If you know me or have been reading this blog for any time at all, you probably are aware that I’m a bit color-obsessed.

I love how color changes with its environment and lighting.  Few things give me as much pleasure as the impact of a fresh coat of paint going onto a surface.

It’s spring now, and my mind goes naturally to paint color and it’s rather mysterious selection process.  Here are two amazing paint manufacturers and a really cool tool to help you choose.

1.  Donald Kaufman Color.   I’ve seen plenty of references to Donald Kaufman Color paints over the years – along with their uber-serious names like DKC-33.  (Honestly, no one names paints like Farrow & Ball: Mouseback, Arsenic, Down Pipe – they’re all so evocative.  But I digress . . .)   But in browsing through an old copy of Elle Decor (one of my favorite magazines), I found an article on the company and the man behind it.

His color palette is disctinctive, and I just love the artistic way he presents it on his website:

Paint color selection, Donald Kaufman Color

Donald Kaufman Color palette – a work of art itself.

If you go to Donald Kaufman Color website you can run your cursor over this image and the colors’ names will come up on your screen.  I just love how this color palette is a piece of art itself.

Kaufman was an art professor at UC Berkeley, painting houses on the side, when he began to develop a reputation as an extraordinary color guru.
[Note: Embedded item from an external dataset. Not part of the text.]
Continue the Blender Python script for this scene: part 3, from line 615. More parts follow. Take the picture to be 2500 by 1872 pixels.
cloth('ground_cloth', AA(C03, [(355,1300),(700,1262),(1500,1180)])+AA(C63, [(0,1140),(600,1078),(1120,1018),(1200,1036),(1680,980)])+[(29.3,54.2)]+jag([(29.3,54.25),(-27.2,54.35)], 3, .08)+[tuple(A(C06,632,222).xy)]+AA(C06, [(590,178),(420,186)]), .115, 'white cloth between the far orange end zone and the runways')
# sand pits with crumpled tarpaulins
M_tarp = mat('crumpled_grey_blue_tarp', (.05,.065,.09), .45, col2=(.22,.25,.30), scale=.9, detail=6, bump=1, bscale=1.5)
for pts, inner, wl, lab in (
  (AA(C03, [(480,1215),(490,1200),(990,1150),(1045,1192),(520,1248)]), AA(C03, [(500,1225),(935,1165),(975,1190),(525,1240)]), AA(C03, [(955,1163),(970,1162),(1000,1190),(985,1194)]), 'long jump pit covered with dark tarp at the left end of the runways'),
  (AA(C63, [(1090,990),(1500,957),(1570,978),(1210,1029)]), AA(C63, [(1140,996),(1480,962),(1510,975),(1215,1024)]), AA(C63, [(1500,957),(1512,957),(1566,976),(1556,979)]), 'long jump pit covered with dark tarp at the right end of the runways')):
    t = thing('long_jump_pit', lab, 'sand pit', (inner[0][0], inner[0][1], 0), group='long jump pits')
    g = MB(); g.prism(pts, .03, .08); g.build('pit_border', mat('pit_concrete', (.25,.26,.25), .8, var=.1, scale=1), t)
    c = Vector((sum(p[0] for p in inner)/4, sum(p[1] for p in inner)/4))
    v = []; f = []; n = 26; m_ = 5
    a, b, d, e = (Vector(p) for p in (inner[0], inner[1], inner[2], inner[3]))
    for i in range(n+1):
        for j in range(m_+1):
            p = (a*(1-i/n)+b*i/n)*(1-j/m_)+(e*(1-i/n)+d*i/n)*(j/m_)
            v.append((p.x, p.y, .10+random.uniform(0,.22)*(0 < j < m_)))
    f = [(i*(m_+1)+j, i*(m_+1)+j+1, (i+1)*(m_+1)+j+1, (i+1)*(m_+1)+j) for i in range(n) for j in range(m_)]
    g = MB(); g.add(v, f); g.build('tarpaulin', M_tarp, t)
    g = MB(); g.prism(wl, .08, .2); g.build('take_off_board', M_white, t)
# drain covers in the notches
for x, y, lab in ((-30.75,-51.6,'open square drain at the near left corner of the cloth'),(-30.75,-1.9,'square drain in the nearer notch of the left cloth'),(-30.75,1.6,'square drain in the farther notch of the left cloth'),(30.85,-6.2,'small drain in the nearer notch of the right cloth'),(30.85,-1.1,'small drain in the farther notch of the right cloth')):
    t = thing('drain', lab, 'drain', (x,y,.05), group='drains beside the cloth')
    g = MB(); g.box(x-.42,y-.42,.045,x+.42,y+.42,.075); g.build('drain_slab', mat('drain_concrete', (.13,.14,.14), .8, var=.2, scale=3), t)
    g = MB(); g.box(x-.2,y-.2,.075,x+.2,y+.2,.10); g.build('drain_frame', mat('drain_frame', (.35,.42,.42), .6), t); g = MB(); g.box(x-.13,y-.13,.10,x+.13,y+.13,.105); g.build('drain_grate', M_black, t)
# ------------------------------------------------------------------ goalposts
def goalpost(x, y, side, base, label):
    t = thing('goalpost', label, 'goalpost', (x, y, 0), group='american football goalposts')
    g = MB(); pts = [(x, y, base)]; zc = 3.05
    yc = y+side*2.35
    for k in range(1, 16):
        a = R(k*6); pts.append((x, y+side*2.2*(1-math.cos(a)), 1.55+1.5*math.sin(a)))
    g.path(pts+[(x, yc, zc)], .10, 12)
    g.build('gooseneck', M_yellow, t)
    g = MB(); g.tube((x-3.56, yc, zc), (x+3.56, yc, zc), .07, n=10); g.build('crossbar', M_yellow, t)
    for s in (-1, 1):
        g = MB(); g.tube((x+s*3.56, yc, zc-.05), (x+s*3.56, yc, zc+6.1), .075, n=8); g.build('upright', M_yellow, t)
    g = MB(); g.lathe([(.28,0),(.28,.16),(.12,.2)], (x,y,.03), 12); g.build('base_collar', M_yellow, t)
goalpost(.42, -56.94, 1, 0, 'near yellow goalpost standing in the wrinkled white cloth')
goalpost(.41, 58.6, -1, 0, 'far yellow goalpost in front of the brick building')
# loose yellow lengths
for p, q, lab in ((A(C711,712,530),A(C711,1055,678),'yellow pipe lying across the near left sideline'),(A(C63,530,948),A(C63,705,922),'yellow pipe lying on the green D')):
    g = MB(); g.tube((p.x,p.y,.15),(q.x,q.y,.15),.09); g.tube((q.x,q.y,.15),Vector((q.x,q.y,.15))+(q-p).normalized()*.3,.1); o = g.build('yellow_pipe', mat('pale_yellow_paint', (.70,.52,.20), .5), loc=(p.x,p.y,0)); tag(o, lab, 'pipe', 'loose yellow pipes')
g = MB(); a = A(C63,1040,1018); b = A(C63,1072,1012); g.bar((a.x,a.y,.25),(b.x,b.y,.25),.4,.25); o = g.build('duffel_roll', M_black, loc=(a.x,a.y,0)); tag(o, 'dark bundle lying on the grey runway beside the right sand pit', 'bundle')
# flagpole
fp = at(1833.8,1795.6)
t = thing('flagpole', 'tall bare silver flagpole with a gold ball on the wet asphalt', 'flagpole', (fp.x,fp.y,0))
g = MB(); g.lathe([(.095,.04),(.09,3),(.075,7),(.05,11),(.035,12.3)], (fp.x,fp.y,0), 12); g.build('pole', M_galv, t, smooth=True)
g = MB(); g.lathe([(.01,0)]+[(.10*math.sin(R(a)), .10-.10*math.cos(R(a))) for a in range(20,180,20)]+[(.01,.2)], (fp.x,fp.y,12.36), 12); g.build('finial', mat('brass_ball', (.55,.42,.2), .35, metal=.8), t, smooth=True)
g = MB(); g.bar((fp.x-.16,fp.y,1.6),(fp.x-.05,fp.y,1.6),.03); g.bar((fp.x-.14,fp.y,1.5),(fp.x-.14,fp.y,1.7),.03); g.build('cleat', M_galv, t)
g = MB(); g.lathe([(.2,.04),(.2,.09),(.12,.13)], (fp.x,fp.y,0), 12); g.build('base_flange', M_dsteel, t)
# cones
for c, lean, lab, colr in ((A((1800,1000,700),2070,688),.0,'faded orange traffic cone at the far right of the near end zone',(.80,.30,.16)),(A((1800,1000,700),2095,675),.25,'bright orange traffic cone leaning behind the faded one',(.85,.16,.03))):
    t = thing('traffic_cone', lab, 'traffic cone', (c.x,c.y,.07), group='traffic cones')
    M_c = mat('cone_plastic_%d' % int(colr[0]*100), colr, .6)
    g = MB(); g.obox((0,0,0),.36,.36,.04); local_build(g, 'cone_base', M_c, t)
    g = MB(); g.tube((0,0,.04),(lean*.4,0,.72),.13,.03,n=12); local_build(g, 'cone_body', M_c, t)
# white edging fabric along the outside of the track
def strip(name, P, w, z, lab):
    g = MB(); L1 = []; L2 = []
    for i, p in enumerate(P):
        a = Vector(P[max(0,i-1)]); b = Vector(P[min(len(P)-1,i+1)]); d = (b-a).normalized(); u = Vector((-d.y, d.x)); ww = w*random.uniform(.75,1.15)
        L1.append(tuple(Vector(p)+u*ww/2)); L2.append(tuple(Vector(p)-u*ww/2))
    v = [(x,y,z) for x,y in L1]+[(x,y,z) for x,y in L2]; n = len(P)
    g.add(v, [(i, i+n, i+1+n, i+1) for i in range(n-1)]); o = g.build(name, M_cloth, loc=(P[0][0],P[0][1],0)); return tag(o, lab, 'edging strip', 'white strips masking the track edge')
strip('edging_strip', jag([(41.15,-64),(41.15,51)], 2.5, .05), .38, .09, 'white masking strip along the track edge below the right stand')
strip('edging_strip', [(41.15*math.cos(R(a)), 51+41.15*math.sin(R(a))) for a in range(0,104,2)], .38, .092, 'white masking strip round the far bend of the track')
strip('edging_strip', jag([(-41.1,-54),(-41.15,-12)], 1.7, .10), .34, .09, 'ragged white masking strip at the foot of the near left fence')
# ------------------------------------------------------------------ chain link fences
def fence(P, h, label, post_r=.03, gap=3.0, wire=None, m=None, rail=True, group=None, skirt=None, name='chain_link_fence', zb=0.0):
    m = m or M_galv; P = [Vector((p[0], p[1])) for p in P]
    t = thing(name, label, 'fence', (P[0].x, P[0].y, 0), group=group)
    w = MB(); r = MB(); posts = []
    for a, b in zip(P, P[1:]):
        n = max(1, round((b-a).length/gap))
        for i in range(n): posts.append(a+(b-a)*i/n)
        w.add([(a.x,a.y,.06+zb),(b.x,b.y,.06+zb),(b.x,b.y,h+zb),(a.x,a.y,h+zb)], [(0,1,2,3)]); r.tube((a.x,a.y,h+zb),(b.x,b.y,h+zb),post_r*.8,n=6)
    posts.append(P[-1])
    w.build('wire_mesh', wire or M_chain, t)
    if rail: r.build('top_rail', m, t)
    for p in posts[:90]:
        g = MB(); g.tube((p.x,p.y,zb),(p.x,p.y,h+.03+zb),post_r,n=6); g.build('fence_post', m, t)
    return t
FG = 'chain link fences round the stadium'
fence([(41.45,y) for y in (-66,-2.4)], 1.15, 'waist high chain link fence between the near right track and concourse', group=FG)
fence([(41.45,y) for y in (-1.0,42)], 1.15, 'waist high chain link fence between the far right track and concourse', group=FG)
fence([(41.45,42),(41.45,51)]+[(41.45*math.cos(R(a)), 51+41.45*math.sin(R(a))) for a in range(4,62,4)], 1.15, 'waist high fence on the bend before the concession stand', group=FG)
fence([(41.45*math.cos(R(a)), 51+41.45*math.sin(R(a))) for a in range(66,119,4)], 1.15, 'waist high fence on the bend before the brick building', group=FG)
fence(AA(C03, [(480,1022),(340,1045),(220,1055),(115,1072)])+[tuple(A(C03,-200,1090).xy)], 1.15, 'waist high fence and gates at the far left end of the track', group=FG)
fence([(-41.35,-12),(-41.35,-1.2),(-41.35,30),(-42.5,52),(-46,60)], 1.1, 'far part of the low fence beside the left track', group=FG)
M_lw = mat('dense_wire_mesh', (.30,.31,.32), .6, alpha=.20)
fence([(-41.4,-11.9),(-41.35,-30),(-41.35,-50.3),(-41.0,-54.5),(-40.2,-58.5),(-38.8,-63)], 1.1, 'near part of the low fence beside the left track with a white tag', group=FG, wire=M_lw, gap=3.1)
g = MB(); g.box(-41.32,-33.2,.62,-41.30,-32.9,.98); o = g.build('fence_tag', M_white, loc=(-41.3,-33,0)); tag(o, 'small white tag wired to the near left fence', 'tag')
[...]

He consulted and in 1990 began his company, actually manufacturing the paint he’d been custom tinting for others for years.
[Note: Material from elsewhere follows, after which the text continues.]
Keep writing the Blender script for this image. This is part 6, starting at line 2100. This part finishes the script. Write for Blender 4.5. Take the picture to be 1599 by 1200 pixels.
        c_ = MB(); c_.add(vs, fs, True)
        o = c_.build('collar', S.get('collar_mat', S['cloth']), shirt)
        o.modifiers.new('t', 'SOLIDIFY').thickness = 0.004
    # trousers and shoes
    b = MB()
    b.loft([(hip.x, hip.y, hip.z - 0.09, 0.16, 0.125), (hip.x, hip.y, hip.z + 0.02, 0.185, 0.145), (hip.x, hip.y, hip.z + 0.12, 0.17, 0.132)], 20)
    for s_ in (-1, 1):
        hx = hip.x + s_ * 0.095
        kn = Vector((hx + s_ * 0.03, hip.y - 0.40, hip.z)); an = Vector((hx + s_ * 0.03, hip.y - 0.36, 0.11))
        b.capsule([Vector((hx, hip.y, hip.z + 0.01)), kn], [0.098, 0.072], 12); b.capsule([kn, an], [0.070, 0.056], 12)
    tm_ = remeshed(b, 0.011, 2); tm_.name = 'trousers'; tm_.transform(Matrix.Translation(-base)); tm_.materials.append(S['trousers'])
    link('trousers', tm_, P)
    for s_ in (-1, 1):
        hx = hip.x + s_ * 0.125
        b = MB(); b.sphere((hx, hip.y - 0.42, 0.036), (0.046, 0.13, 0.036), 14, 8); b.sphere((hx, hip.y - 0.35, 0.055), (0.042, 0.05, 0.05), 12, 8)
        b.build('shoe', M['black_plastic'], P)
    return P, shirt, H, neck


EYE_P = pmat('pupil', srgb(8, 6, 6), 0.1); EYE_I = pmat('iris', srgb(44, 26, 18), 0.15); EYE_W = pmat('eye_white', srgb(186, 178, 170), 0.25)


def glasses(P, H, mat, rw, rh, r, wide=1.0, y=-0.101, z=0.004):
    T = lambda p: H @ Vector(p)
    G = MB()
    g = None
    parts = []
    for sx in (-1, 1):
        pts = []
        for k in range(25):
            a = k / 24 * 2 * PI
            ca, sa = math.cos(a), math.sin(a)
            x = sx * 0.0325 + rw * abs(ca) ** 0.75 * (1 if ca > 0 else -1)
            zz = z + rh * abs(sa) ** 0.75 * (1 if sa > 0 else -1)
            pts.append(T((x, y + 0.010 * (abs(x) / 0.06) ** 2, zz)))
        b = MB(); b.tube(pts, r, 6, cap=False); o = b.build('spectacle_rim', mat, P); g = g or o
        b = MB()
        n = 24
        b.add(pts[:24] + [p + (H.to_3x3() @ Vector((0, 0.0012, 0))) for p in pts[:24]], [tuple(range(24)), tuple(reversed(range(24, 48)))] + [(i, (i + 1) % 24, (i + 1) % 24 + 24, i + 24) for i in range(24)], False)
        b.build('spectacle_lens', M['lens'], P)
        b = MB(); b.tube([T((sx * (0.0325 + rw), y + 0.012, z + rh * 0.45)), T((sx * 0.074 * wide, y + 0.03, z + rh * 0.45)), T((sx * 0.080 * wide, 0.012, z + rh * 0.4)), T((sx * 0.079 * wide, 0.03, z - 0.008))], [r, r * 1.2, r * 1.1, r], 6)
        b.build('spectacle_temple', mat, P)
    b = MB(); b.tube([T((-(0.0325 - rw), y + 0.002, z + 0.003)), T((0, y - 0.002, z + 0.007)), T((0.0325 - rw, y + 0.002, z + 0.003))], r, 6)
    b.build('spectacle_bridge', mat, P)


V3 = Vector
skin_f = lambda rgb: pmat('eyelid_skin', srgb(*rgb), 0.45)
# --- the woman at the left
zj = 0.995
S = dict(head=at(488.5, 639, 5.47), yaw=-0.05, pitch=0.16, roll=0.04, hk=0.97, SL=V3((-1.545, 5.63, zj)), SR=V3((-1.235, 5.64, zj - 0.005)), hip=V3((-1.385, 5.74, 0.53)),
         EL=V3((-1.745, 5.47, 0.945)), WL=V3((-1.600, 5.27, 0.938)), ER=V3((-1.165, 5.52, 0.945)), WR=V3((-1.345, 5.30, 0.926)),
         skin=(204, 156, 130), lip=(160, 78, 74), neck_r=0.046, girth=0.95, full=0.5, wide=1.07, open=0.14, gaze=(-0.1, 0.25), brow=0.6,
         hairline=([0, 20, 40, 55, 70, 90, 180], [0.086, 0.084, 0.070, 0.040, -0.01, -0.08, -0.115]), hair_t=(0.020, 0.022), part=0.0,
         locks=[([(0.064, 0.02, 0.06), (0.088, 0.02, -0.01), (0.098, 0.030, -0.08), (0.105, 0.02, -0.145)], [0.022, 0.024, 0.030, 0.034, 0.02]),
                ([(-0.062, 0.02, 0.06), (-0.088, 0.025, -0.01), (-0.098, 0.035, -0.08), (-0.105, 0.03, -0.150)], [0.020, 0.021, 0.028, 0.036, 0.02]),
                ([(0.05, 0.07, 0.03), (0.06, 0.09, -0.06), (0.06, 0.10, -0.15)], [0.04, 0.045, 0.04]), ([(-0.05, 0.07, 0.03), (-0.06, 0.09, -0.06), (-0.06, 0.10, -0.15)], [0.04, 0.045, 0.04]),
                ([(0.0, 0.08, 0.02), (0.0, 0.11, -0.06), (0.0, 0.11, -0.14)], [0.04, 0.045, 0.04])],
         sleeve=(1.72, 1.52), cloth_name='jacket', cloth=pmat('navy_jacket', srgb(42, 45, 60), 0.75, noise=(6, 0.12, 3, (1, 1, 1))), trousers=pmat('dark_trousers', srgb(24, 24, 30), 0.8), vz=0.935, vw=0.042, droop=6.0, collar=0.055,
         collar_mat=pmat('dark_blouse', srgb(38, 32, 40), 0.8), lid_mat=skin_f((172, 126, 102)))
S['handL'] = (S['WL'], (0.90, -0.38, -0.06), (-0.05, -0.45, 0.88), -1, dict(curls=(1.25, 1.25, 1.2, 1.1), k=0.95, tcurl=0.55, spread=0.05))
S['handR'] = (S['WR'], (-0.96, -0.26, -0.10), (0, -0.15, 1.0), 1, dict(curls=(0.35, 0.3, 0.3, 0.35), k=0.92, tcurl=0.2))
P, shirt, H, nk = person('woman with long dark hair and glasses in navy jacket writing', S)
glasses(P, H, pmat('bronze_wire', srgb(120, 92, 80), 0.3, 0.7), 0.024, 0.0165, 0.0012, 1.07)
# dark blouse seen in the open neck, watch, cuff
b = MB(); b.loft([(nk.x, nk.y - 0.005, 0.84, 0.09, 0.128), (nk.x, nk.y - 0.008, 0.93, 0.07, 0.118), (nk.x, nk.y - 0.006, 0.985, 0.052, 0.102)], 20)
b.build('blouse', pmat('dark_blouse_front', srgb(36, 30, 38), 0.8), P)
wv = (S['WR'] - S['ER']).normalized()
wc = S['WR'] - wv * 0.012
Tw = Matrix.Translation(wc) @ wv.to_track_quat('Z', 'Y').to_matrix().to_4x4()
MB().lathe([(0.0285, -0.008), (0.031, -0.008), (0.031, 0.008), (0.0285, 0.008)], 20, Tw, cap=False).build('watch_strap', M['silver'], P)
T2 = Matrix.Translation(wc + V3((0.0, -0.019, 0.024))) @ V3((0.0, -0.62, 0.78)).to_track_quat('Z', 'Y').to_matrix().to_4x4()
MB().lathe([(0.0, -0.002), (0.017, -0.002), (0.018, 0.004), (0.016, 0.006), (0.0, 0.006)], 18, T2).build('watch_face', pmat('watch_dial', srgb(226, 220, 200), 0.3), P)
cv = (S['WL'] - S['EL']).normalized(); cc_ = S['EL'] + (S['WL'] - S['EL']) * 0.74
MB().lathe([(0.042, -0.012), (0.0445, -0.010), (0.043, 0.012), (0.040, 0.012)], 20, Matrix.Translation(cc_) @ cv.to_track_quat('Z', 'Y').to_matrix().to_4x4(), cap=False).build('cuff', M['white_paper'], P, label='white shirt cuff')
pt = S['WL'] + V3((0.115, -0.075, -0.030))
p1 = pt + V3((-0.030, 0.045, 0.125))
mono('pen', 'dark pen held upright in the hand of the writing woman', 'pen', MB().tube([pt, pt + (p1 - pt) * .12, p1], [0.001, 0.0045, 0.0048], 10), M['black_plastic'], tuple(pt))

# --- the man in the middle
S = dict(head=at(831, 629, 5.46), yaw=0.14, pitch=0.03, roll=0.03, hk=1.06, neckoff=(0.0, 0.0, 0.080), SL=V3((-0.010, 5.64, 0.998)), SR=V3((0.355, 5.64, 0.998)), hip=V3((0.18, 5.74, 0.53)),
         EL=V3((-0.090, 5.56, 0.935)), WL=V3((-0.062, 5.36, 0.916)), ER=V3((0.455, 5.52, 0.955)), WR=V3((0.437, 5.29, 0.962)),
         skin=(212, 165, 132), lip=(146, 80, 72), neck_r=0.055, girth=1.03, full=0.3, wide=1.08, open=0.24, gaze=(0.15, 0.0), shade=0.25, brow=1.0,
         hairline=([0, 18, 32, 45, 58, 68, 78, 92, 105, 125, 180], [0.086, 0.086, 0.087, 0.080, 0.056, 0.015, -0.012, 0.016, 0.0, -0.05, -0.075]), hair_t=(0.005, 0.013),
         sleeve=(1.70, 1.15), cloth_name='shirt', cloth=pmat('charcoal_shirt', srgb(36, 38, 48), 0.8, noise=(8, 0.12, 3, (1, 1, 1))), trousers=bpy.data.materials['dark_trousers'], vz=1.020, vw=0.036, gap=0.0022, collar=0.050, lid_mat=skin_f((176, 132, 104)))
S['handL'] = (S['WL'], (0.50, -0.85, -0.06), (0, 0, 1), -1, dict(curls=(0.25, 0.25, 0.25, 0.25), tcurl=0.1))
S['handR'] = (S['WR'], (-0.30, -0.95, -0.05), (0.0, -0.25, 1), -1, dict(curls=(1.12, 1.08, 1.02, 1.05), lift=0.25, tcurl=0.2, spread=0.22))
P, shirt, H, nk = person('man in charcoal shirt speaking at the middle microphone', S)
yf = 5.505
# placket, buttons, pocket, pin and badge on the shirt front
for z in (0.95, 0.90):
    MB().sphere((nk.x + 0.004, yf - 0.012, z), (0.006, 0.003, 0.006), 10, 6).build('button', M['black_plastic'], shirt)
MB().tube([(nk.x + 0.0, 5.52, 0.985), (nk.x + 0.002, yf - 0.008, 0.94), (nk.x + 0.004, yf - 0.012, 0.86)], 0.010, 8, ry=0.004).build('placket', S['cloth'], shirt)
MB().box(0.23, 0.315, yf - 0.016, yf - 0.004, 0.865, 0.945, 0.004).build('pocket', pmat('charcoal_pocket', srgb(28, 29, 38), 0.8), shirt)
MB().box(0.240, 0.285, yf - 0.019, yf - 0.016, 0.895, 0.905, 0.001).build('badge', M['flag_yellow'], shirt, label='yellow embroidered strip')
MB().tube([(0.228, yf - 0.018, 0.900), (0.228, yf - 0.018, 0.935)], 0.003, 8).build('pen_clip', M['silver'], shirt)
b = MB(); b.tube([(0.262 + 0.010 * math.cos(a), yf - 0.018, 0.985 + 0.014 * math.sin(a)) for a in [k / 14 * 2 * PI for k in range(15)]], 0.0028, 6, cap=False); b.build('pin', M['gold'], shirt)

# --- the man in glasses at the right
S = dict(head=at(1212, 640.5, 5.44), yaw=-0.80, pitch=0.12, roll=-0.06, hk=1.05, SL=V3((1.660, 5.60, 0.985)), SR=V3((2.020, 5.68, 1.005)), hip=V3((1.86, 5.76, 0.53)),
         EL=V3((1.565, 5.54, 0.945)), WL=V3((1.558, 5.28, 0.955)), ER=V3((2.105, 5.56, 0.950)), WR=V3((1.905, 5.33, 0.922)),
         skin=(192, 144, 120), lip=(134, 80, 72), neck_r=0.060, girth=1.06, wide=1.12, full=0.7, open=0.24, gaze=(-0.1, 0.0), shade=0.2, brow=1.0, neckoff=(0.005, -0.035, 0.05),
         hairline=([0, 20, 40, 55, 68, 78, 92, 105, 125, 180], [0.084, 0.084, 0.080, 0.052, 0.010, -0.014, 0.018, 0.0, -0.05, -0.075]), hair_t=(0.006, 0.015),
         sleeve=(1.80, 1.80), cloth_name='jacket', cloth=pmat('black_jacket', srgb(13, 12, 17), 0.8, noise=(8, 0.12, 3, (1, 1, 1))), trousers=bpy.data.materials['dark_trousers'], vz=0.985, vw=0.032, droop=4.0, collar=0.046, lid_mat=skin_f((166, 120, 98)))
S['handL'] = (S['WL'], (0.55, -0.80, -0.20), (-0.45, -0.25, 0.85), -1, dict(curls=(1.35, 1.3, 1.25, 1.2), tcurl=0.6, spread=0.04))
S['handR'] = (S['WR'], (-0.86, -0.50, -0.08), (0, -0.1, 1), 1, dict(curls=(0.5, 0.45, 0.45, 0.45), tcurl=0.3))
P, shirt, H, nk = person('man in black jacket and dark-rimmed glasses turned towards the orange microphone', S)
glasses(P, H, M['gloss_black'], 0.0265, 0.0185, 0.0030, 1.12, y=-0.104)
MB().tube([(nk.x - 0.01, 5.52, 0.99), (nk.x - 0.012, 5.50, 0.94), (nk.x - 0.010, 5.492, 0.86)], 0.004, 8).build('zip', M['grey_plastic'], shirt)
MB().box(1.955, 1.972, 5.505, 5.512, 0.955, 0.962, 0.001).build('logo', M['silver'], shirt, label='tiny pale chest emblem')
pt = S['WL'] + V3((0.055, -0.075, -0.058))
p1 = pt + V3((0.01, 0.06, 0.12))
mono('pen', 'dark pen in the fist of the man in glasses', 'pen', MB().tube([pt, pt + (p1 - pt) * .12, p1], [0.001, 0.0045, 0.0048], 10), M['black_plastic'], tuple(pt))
The Donald Kaufman Color collection is thoughtfully edited so that no matter which color you select, it will look fabulous on your walls, and mesh nicely with any other color in the collection.

Donald Kaufman Color paints

I love the artistic mess you can see through the clear containers of paint.


2.  Sherwin Williams’ Snap It tool.

It’s the coolest thing ever for a color junky.  Download the tool and it’ll place an icon on your bookmark tabs.  You’ve got to log in to use the app, and you’ll have to copy the URL of the image you want into the app to make it work.  It’s fabulous if you have a favorite blog or Pinterest group – you can just keep copying that URL into the app, ‘snap’ on the image you love and Boom! your paint color palette appears.  It’s not perfect, but it is kinda addictive . . .

Sherwin-Williams Snap It paint color selection tool

Sherwin-Williams’ Snap It tool lets you find colors in your favorite photographs

On this one I even tried the “edit colors” button.  Again, not perfect, but oh-so-much-fun.

3.  Farrow & Ball paint.

When it comes right down to it, I just love Farrow & Ball (available locally from Patrick Street Interiors, with a sampling available here at Chartreuse & co).  When you go to a Farrow & Ball retailer, you’ll find shelves of mixed paint.  You don’t get a big can of white paint which then has so many drops or dribbles of pigment added and then shaken oh-so-vigorously to mix.  Farrow & Ball is mixed in huge vats in the UK, contains at least 30% pigment in each can, and is packaged and shipped with an unsurpassed level of consistency.  You open the unshaken can to find exactly that perfect color, calmly waiting within.  When I paint, I use Farrow & Ball.

In fact, we’ve been working on my daughter’s apartment this week (Mizzle in gloss for her bathroom, Pavilion Grey for her new cabinets in the kitchen)

Farrow & Ball's Mizzle on the walls

Farrow & Ball’s website gives colors, suggested complementary colors, and photos of them in use. You can purchase the paint online as well.

Farrow & Ball pavilion grey

Farrow & Ball’s Pavilion Grey on the walls of the kitchen

Yes, both of these paints are expensive.  But consider this:  cheaper paint lasts half as long and lacks the color integrity you get with premium paint.  In Sasha’s small apartment, it’s a full day job getting the painting done.  The difference in paint cost is about $70 – for the whole project.  It’s a bargain when you know you’ll be come up with exactly the right color and finish after all that work.  And if you’re paying a painter, the difference as a percentage of the cost of the job is negligible.

So there are my painting tips for the spring.  Our next project here on the farm is getting the house and barns painted.  HUGE undertaking, which will probably take us all summer.  But it’ll be beautiful when we’re finished.  (We’ll be using Farrow & Ball’s Railings as trim and a grey stain on the walls to maintain some of the weathered look.)